Aim of the exercise: Without the pictures, extract every line from the start of the material to the line containing "co.matrix_world = M; C.camera = co", both ends included.

Supplied information:
************

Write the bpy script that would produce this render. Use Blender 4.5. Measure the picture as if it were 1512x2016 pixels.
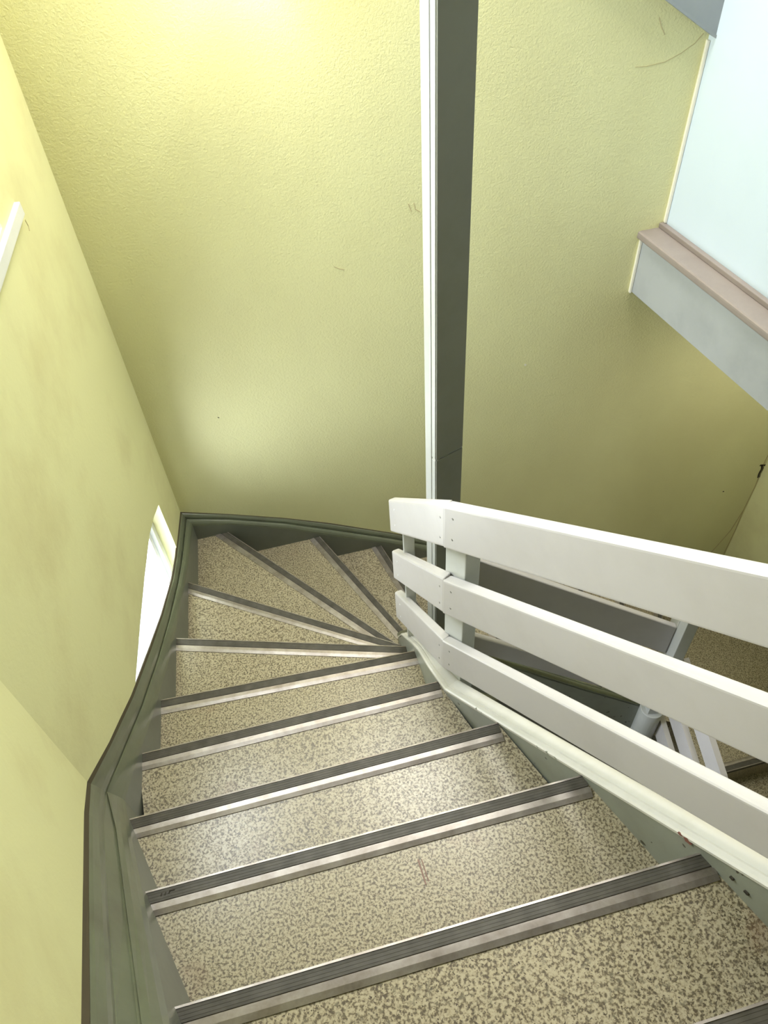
import bpy, bmesh, math, random
from mathutils import Vector, Matrix
random.seed(7)
C = bpy.context.scene
for o in list(bpy.data.objects): bpy.data.objects.remove(o)
COL = C.collection
H0 = 5.28                      # eye height above the lowest floor; plan origin is below the eye
def V(x, y, z): return Vector((x, y, z + H0))

# ---------------------------------------------------------------- camera
cam = bpy.data.cameras.new('camera'); co = bpy.data.objects.new('camera', cam); COL.objects.link(co)
cam.sensor_fit = 'VERTICAL'; cam.sensor_height = 36; cam.lens = 27.036; cam.clip_start = .02
rt = Vector((0.9971376, -0.0566954, -0.0500232)); dn = Vector((-0.0756088, -0.7477059, -0.6597115)); fw = Vector((0, 0.6616053, -0.7498523))
M = Matrix.Identity(4)
# rows of the fit are (right, forward, up) of the world seen in lens axes -> transpose to world axes
cr = Vector((0.997137559493003, -0.05669541397066053, -0.05002316946209156)).normalized()
cf = Vector((0.0, 0.6616053080463262, -0.7498522630258081)).normalized()
cu = cr.cross(cf).normalized(); cr = cf.cross(cu)
for i, a in enumerate((cr, cu, -cf)):
    for j in range(3): M[j][i] = a[j]
M.translation = V(0, 0, 0)
co.matrix_world = M; C.camera = co

# ---------------------------------------------------------------- light and exposure
C.view_settings.view_transform = 'Standard'; C.view_settings.look = 'None'
C.view_settings.exposure = 0.38; C.view_settings.gamma = 1; C.view_settings.use_curve_mapping = False
w = bpy.data.worlds.new('world'); C.world = w; w.use_nodes = True
w.node_tree.nodes['Background'].inputs[0].default_value = (.86, .93, 1, 1)
w.node_tree.nodes['Background'].inputs[1].default_value = 2.4
def area(name, loc, target, sx, sy, power, col):
    l = bpy.data.lights.new(name, 'AREA'); l.shape = 'RECTANGLE'; l.size = sx; l.size_y = sy; l.energy = power; l.color = col
    o = bpy.data.objects.new(name, l); COL.objects.link(o); o.location = loc
    o.rotation_euler = (target - loc).to_track_quat('-Z', 'Y').to_euler(); return o
# daylight coming through the three openings of the stairwell
area('daylight_lower_window', V(-1.22, 1.62, -2.55), V(.3, 1.35, -1.7), .75, .8, 54, (.86, .93, 1))
area('daylight_upper_window', V(-1.14, 1.38, -.2), V(.5, 1.15, -1.5), .7, 1.1, 46, (.86, .93, 1))
area('daylight_lower_window_foot', V(-1.16, 1.72, -3.2), V(1.2, 1.5, -3.9), .5, .6, 26, (.84, .91, 1))
area('daylight_skylight', V(.45, 2.35, 1.66), V(.45, 2.35, 0), 1.25, .85, 88, (1, .985, .95))
area('fill_under_landing', V(1.95, 2.35, -1.93), V(1.95, 2.35, -4), .3, .3, 3.5, (1, .95, .8))  # added fill to brighten the lower landing, no known source there

# ---------------------------------------------------------------- helpers
def link(name, me, mat=None, parent=None, kind=None, label=None, cat=None, group=None, smooth=False):
    o = bpy.data.objects.new(name, me); COL.objects.link(o)
    if mat: me.materials.append(mat)
    if parent: o.parent = parent
    if kind: o['kind'] = kind
    if label: o['label'] = label
    if cat: o['category'] = cat
    if group: o['group'] = group
    if smooth:
        for p in me.polygons: p.use_smooth = True
    return o
def thing(name, label, cat, loc=None, group=None, kind=None):
    o = bpy.data.objects.new(name, None); COL.objects.link(o); o['label'] = label
    if cat: o['category'] = cat
    if group: o['group'] = group
    if kind: o['kind'] = kind
    o.empty_display_size = .1
    return o
def mesh(name, vs, fs):
    me = bpy.data.meshes.new(name); me.from_pydata([tuple(v) for v in vs], [], fs); me.update(); return me
def fin(bm, name, bev=0, seg=2):
    bmesh.ops.recalc_face_normals(bm, faces=bm.faces)
    if bev:
        bmesh.ops.bevel(bm, geom=list(bm.edges), offset=bev, segments=seg, profile=.6, affect='EDGES', clamp_overlap=True)
    me = bpy.data.meshes.new(name); bm.to_mesh(me); bm.free(); return me
def hexa(name, a, b, bev=0, seg=2):
    """a, b: two matching quads (4 points each) -> closed six-sided solid"""
    bm = bmesh.new(); A = [bm.verts.new(p) for p in a]; B = [bm.verts.new(p) for p in b]
    bm.faces.new(A[::-1]); bm.faces.new(B)
    for i in range(4): bm.faces.new((A[i], A[(i+1) % 4], B[(i+1) % 4], B[i]))
    return fin(bm, name, bev, seg)
def prism(name, poly, z0, z1, bev=0):
    """vertical prism over plan polygon (x,y); z0,z1 relative heights"""
    bm = bmesh.new(); A = [bm.verts.new(V(x, y, z0)) for x, y in poly]; B = [bm.verts.new(V(x, y, z1)) for x, y in poly]
    bm.faces.new(A[::-1]); bm.faces.new(B); n = len(poly)
    for i in range(n): bm.faces.new((A[i], A[(i+1) % n], B[(i+1) % n], B[i]))
    return fin(bm, name, bev)
def loft(name, secs, closed=True, caps=True):
    """secs: list of sections, each a list of Vectors"""
    bm = bmesh.new(); R = [[bm.verts.new(p) for p in s] for s in secs]; n = len(secs[0])
    for a, b in zip(R, R[1:]):
        for i in range(n if closed else n - 1): bm.faces.new((a[i], a[(i+1) % n], b[(i+1) % n], b[i]))
    if caps and closed: bm.faces.new(R[0][::-1]); bm.faces.new(R[-1])
    return fin(bm, name)
def lerp(a, b, t): return a + (b - a) * t
def sub(*a): return [Vector(p) for p in a]
def catmull(P, n=6):
    out = []
    Q = [P[0] * 2 - P[1]] + P + [P[-1] * 2 - P[-2]]
    for i in range(1, len(Q) - 2):
        for k in range(n):
            t = k / n; a, b, c, d = Q[i-1], Q[i], Q[i+1], Q[i+2]
            out.append(.5 * ((2*b) + (c-a)*t + (2*a-5*b+4*c-d)*t*t + (3*b-a-3*c+d)*t*t*t))
    out.append(P[-1]); return out

# ---------------------------------------------------------------- materials
def mat(name, base, rough=.5, spec=.5, metal=0):
    m = bpy.data.materials.new(name); m.use_nodes = True; b = m.node_tree.nodes['Principled BSDF']
    b.inputs['Base Color'].default_value = (*base, 1); b.inputs['Roughness'].default_value = rough
    b.inputs['Metallic'].default_value = metal; b.inputs['Specular IOR Level'].default_value = spec
    return m, m.node_tree, b
def N(nt, t, **k):
    n = nt.nodes.new(t)
    for a, v in k.items():
        if a in n.inputs: n.inputs[a].default_value = v
        else: setattr(n, a, v)
    return n
def coords(nt, scale=(1, 1, 1)):
    t = N(nt, 'ShaderNodeTexCoord'); m = N(nt, 'ShaderNodeMapping'); m.inputs['Scale'].default_value = scale
    nt.links.new(t.outputs['Object'], m.inputs[0]); return m.outputs[0]
def noise(nt, vec, scale, detail=2, rough=.5, dist=0):
    n = N(nt, 'ShaderNodeTexNoise'); n.inputs['Scale'].default_value = scale; n.inputs['Detail'].default_value = detail
    n.inputs['Roughness'].default_value = rough; n.inputs['Distortion'].default_value = dist
    nt.links.new(vec, n.inputs['Vector']); return n.outputs['Fac']
def ramp(nt, fac, stops):
    r = N(nt, 'ShaderNodeValToRGB'); e = r.color_ramp.elements
    while len(e) < len(stops): e.new(.5)
    for x, (p, c) in zip(e, stops): x.position = p; x.color = (*c, 1) if len(c) == 3 else c
    nt.links.new(fac, r.inputs[0]); return r.outputs[0]
def mix(nt, fac, a, b, mode='MIX'):
    m = N(nt, 'ShaderNodeMix', data_type='RGBA', blend_type=mode)
    if isinstance(fac, (int, float)): m.inputs[0].default_value = fac
    else: nt.links.new(fac, m.inputs[0])
    for s, i in ((a, 6), (b, 7)):
        if isinstance(s, tuple): m.inputs[i].default_value = (*s, 1)
        else: nt.links.new(s, m.inputs[i])
    return m.outputs[2]
def bump(nt, h, b, strength, dist=.002):
    n = N(nt, 'ShaderNodeBump'); n.inputs['Strength'].default_value = strength; n.inputs['Distance'].default_value = dist
    nt.links.new(h, n.inputs['Height']); nt.links.new(n.outputs[0], b.inputs['Normal'])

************

Answer to the problem:
Write the bpy script that would produce this render. Use Blender 4.5. Measure the picture as if it were 1512x2016 pixels.
import bpy, bmesh, math, random
from mathutils import Vector, Matrix
random.seed(7)
C = bpy.context.scene
for o in list(bpy.data.objects): bpy.data.objects.remove(o)
COL = C.collection
H0 = 5.28                      # eye height above the lowest floor; plan origin is below the eye
def V(x, y, z): return Vector((x, y, z + H0))

# ---------------------------------------------------------------- camera
cam = bpy.data.cameras.new('camera'); co = bpy.data.objects.new('camera', cam); COL.objects.link(co)
cam.sensor_fit = 'VERTICAL'; cam.sensor_height = 36; cam.lens = 27.036; cam.clip_start = .02
rt = Vector((0.9971376, -0.0566954, -0.0500232)); dn = Vector((-0.0756088, -0.7477059, -0.6597115)); fw = Vector((0, 0.6616053, -0.7498523))
M = Matrix.Identity(4)
# rows of the fit are (right, forward, up) of the world seen in lens axes -> transpose to world axes
cr = Vector((0.997137559493003, -0.05669541397066053, -0.05002316946209156)).normalized()
cf = Vector((0.0, 0.6616053080463262, -0.7498522630258081)).normalized()
cu = cr.cross(cf).normalized(); cr = cf.cross(cu)
for i, a in enumerate((cr, cu, -cf)):
    for j in range(3): M[j][i] = a[j]
M.translation = V(0, 0, 0)
co.matrix_world = M; C.camera = co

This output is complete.